— START OF Data block —

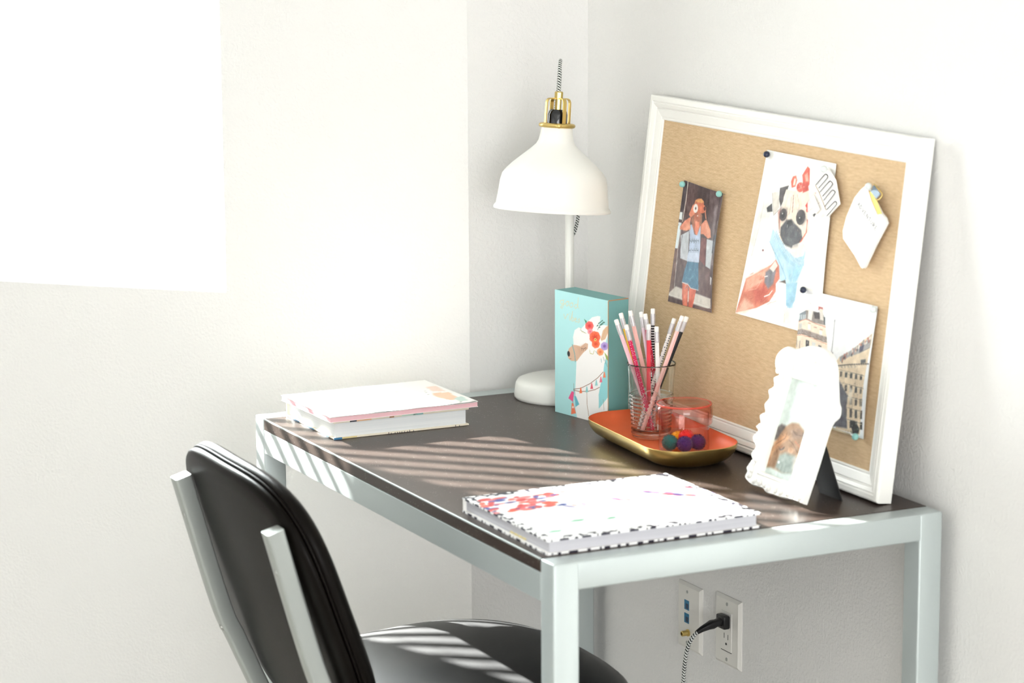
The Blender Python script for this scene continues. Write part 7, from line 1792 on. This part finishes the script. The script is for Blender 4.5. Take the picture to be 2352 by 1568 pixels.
POM = [('teal', (20, 130, 132), -.0228, -.012, .0135, 'teal pompom at the left side of the jar'), ('yellow', (246, 180, 20), -.008, .014, .0145, 'yellow pompom at the back of the jar'), ('red', (232, 40, 44), .004, -.002 + .004, .0185, 'bright red pompom lying on top of the others in the jar'), ('indigo', (62, 44, 130), .000, -.0235, .0130, 'indigo pompom at the front of the jar'), ('purple', (66, 40, 118), .0215, -.010, .0140, 'purple pompom at the right side of the jar')]
rp = random.Random(8)
for nm, c, la, de, zc, lab in POM:
    ctr = Vector((JX, JY, JZ + .0035 + (.0137 if nm != 'red' else .0185))) + RX * la + FW * de
    po = thing('pompom', lab, 'pompom', ctr, group='pompoms in the glass jar')
    bm = bmesh.new(); R0 = .0136; ball(bm, (0, 0, 0), R0 * .86, 4)
    for v in bm.verts: v.co *= 1 + rp.uniform(-.06, .06)
    mp_ = mat(nm + '_wool', c, .95, sheen=.3, var=.2, vscale=500)
    obj('wool_core', bm, mp_, po, smooth=True)
    bm = bmesh.new()
    for i in range(900):
        zc_ = rp.uniform(-1, 1); a = rp.uniform(0, 2 * PI); rr = math.sqrt(1 - zc_ * zc_); n = Vector((rr * math.cos(a), rr * math.sin(a), zc_)); e1 = n.orthogonal().normalized() * .00035; tip = n * R0 * rp.uniform(.95, 1.06) + Vector((rp.uniform(-1, 1), rp.uniform(-1, 1), rp.uniform(-1, 1))) * .0007; bs = n * R0 * .78
        e2 = n.cross(e1); bm.faces.new([bm.verts.new(bs + e1), bm.verts.new(bs - e1 * .5 + e2), bm.verts.new(tip)]); bm.faces.new([bm.verts.new(bs - e1), bm.verts.new(bs + e1 * .5 - e2), bm.verts.new(tip)])
    obj('wool_fibres', bm, mp_, po, kind='stuff')

# ------------------------------------------------------------------ pin board  (local x = along wall towards camera, y = up the board, z = out of it)
TL = .118945; XB, YB0, S0 = -.0558, -.2798, .0412
def board_matrix(off=0):
    u = Vector((0, -1, 0)); v = Vector((math.sin(TL), 0, math.cos(TL))); n = Vector((-math.cos(TL), 0, math.sin(TL)))
    o = Vector((XB, YB0, T + .0005)) + v * S0 + n * off; m = Matrix((u, v, n)).transposed().to_4x4(); m.translation = o; return m
BM_ = board_matrix(); WB, HB = .7003, .452
bd_ = thing('pin_board', 'burlap pin board in a moulded white frame leaning against the wall', 'pin board', matrix=BM_)
obj('burlap_panel', newbox(-.003, WB + .003, -.003, HB + .003, -.008, 0), M_burlap, bd_, label='tan burlap panel')
obj('backing', newbox(-.004, WB + .004, -.004, HB + .004, -.0155, -.0082), mat('backing_board', (150, 120, 90), .8), bd_)
PR = [(0, -.006), (0, .0015), (.0018, .0030), (.004, .0025), (.006, .0035), (.017, .0062), (.019, .0048), (.021, .0075), (.026, .0095), (.028, .0080), (.030, .0100), (.036, .0100), (.0385, .0085), (.0392, .006), (.0392, -.0155), (0, -.0155)]
corn = [(0, 0), (WB, 0), (WB, HB), (0, HB)]; sg = [(-1, -1), (1, -1), (1, 1), (-1, 1)]
for i in range(4):
    j = (i + 1) % 4; bm = bmesh.new(); A = [bm.verts.new((corn[i][0] + sg[i][0] * w, corn[i][1] + sg[i][1] * w, z)) for w, z in PR]; B = [bm.verts.new((corn[j][0] + sg[j][0] * w, corn[j][1] + sg[j][1] * w, z)) for w, z in PR]; n = len(PR)
    for k in range(n): bm.faces.new((A[k], A[(k + 1) % n], B[(k + 1) % n], B[k]))
    bm.faces.new(A[::-1]); bm.faces.new(B); bmesh.ops.recalc_face_normals(bm, faces=bm.faces[:]); obj('frame_moulding', bm, M_woodwhite, bd_)
def quad(TLc, TRc, BRc, BLc):
    def f(s, t):
        a = (BLc[0] + (BRc[0] - BLc[0]) * s, BLc[1] + (BRc[1] - BLc[1]) * s); b = (TLc[0] + (TRc[0] - TLc[0]) * s, TLc[1] + (TRc[1] - TLc[1]) * s); return (a[0] + (b[0] - a[0]) * t, a[1] + (b[1] - a[1]) * t)
    return f
def sheet(name, label, cat, q, lift, nx, ny, art, base, mt, group=None):
    c = q(.5, .5); th_ = thing(name, label, cat, matrix=BM_ @ Matrix.Translation((c[0], c[1], .0012)), group=group)
    print_mesh('print', nx, ny, lambda s, t: (q(s, t)[0] - c[0], q(s, t)[1] - c[1], lift(s, t) + .0004), lambda s, t: (q(s, t)[0] * 1000, q(s, t)[1] * 1000), art, base, mt, th_, grain=.022)
    print_mesh('paper_back', 24, 24, lambda s, t: (q(s, t)[0] - c[0], q(s, t)[1] - c[1], lift(s, t)), lambda s, t: (0, 0), '', (240, 238, 232), M_ink, th_)
    return th_
q1 = quad((.0885, .3605), (.2185, .3535), (.2230, .1612), (.0785, .1585))
l1 = lambda s, t: .0006 + .006 * max(0, s - .15) * max(0, t - .0) ** 3 * math.sin(PI * min(1, s)) * 1.4 + .0085 * s ** 3 * (.35 + .65 * math.sin(PI * t)) * (1 - .0 * t) + .001 * math.sin(PI * s)
sheet('photo_print', 'glossy photo of a woman in denim shorts pinned at upper left of board', 'photo', q1, l1, 140, 200, ART_PHOTO1, (92, 70, 72), M_inkgloss)
q2 = quad((.3294, .4345), (.5256, .4325), (.5325, .1720), (.2957, .1716))
l2 = lambda s, t: .0006 + .0035 * (1 - t) ** 2 * (1 - s) + .003 * s * s * math.sin(PI * t) + .0018 * t ** 4 * abs(math.sin(2.2 * PI * s))
sheet('photo_print', 'large white photo of a pug in a blue sweater pinned at top centre of board', 'photo', q2, l2, 200, 230, ART_PHOTO2, (246, 245, 240), M_ink)
q3 = quad((.4745, .2365), (.6765, .2396), (.6805, .0440), (.4760, .0400))
l3 = lambda s, t: .0030 + .0035 * s ** 3 * math.sin(PI * min(1, t * 1.05)) - .0006 * (1 - s)
sheet('photo_print', 'photo of cream city street buildings and a tower pinned at lower right of board', 'photo', q3, l3, 190, 190, ART_POSTER, (244, 245, 246), M_ink)
M_pt, M_pn, M_pw = mat('teal_pin', (150, 206, 200), .3), mat('navy_pin', (22, 34, 62), .2, coat=.4), mat('pale_grey_pin', (222, 230, 230), .25)
PINS = [(.0935, .3542, .0025, 'teal', 'teal ball pin at the top left corner of the woman photo'), (.2165, .3519, .0060, 'teal', 'teal ball pin at the top right corner of the woman photo'), (.3360, .4277, .0015, 'navy', 'navy ball pin at the top left corner of the pug photo'), (.5106, .4223, .0090, 'white', 'white ball pin holding the card of paper clips'), (.4860, .2362, .0045, 'navy', 'navy ball pin at the top left corner of the street photo'), (.6735, .2347, .0040, 'white', 'white ball pin at the top right corner of the street photo'), (.6670, .0450, .0045, 'teal', 'teal ball pin at the bottom of the street photo'), (.6375, .4103, .0130, 'white', 'pale grey ball pin holding the white notebook by its corner')]
for (x, y, zb, c, lab) in PINS:
    mm = {'teal': M_pt, 'navy': M_pn, 'white': M_pw}[c]; pn = thing('ball_pin', lab, 'pin', matrix=BM_ @ Matrix.Translation((x, y, 0)), group='ball pins on the pin board')
    bm = bmesh.new(); ball(bm, (0, 0, zb + .0055), .0052, 3); obj('head', bm, mm, pn, smooth=True)
    bm = bmesh.new(); lathe(bm, [(0, -.006), (.0005, -.003), (.0005, zb + .002), (0, zb + .002)], 8); obj('needle', bm, M_screw, pn)
def loc2(pts, c): return [(p[0] / 1000 - c[0], p[1] / 1000 - c[1]) for p in pts]
# card with paper clips
cc = (.515, .385); cd = thing('paper_clip_card', 'white card carrying a row of wire paper clips pinned over the pug photo', 'card', matrix=BM_ @ Matrix.Translation((cc[0], cc[1], .0064)))
bm = bmesh.new(); prism(bm, loc2(SHAPES['card'], cc), 0, .0008); 
for v in bm.verts:
    if v.co.y > .02 : v.co.z += .0008
obj('card', bm, M_coverwhite, cd)
M_wire = mat('dark_wire', (84, 78, 82), .35, metal=.6)
for c_ in SHAPES['clips']:
    p = loc2(c_, cc); bm = bmesh.new(); sweep(bm, smooth_path([(x, y, .0022) for x, y in p], 5), circ(.0006, 6), up=Vector((0, 0, 1))); obj('wire_clip', bm, M_wire, cd, smooth=True)
dg = loc2(SHAPES['diag'], cc); bm = bmesh.new(); ribbon(bm, dg, .0009, .0010, .0006); obj('card_fold', bm, mat('fold_tan', (190, 170, 150), .7), cd)
c5 = [(.4700, .3730), (.4790, .3800), (.5000, .3610), (.4900, .3530)]; bm = bmesh.new(); prism(bm, [(x - cc[0], y - cc[1]) for x, y in c5], -.0010, -.0002); obj('card_flap', bm, M_coverwhite, cd)
# hanging notebook
tc_ = (.628, .350); tg = thing('mini_notebook', 'small white notebook hanging diagonally by one corner from a binder clip', 'notebook', matrix=BM_ @ Matrix.Translation((tc_[0], tc_[1], .0083)))
tp = loc2(SHAPES['tag'], tc_); bm = bmesh.new(); prism(bm, tp, .0030, .0042, bev=.0003); obj('front_cover', bm, M_coverwhite, tg)
bm = bmesh.new(); prism(bm, [(x * .975 + .001, y * .975 + .0005) for x, y in tp], .0009, .0030); obj('pages', bm, M_paper, tg)
bm = bmesh.new(); prism(bm, [(x + .0008, y + .0004) for x, y in tp], 0, .0009); obj('back_cover', bm, M_coverwhite, tg)
yl = loc2(SHAPES['yellow'], tc_); bm = bmesh.new(); prism(bm, yl, .0042, .0045); obj('gold_page_edge', bm, mat('gold_gilding', (214, 186, 84), .4, metal=.4), tg)
bm = bmesh.new(); ribbon(bm, [yl[0], yl[5], yl[4]], .0010, .0042, .0010); obj('cover_ridge', bm, mat('blush_edge', (238, 214, 208), .6), tg)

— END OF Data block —

» Instructions for the task: Write down every line from the opening of the listing to the line with "obj('wool_fibres', bm, mp_, po, kind='stuff')", both included, and nothing else; the pictures are omitted.

» Correct output:
The Blender Python script for this scene continues. Write part 7, from line 1792 on. This part finishes the script. The script is for Blender 4.5. Take the picture to be 2352 by 1568 pixels.
POM = [('teal', (20, 130, 132), -.0228, -.012, .0135, 'teal pompom at the left side of the jar'), ('yellow', (246, 180, 20), -.008, .014, .0145, 'yellow pompom at the back of the jar'), ('red', (232, 40, 44), .004, -.002 + .004, .0185, 'bright red pompom lying on top of the others in the jar'), ('indigo', (62, 44, 130), .000, -.0235, .0130, 'indigo pompom at the front of the jar'), ('purple', (66, 40, 118), .0215, -.010, .0140, 'purple pompom at the right side of the jar')]
rp = random.Random(8)
for nm, c, la, de, zc, lab in POM:
    ctr = Vector((JX, JY, JZ + .0035 + (.0137 if nm != 'red' else .0185))) + RX * la + FW * de
    po = thing('pompom', lab, 'pompom', ctr, group='pompoms in the glass jar')
    bm = bmesh.new(); R0 = .0136; ball(bm, (0, 0, 0), R0 * .86, 4)
    for v in bm.verts: v.co *= 1 + rp.uniform(-.06, .06)
    mp_ = mat(nm + '_wool', c, .95, sheen=.3, var=.2, vscale=500)
    obj('wool_core', bm, mp_, po, smooth=True)
    bm = bmesh.new()
    for i in range(900):
        zc_ = rp.uniform(-1, 1); a = rp.uniform(0, 2 * PI); rr = math.sqrt(1 - zc_ * zc_); n = Vector((rr * math.cos(a), rr * math.sin(a), zc_)); e1 = n.orthogonal().normalized() * .00035; tip = n * R0 * rp.uniform(.95, 1.06) + Vector((rp.uniform(-1, 1), rp.uniform(-1, 1), rp.uniform(-1, 1))) * .0007; bs = n * R0 * .78
        e2 = n.cross(e1); bm.faces.new([bm.verts.new(bs + e1), bm.verts.new(bs - e1 * .5 + e2), bm.verts.new(tip)]); bm.faces.new([bm.verts.new(bs - e1), bm.verts.new(bs + e1 * .5 - e2), bm.verts.new(tip)])
    obj('wool_fibres', bm, mp_, po, kind='stuff')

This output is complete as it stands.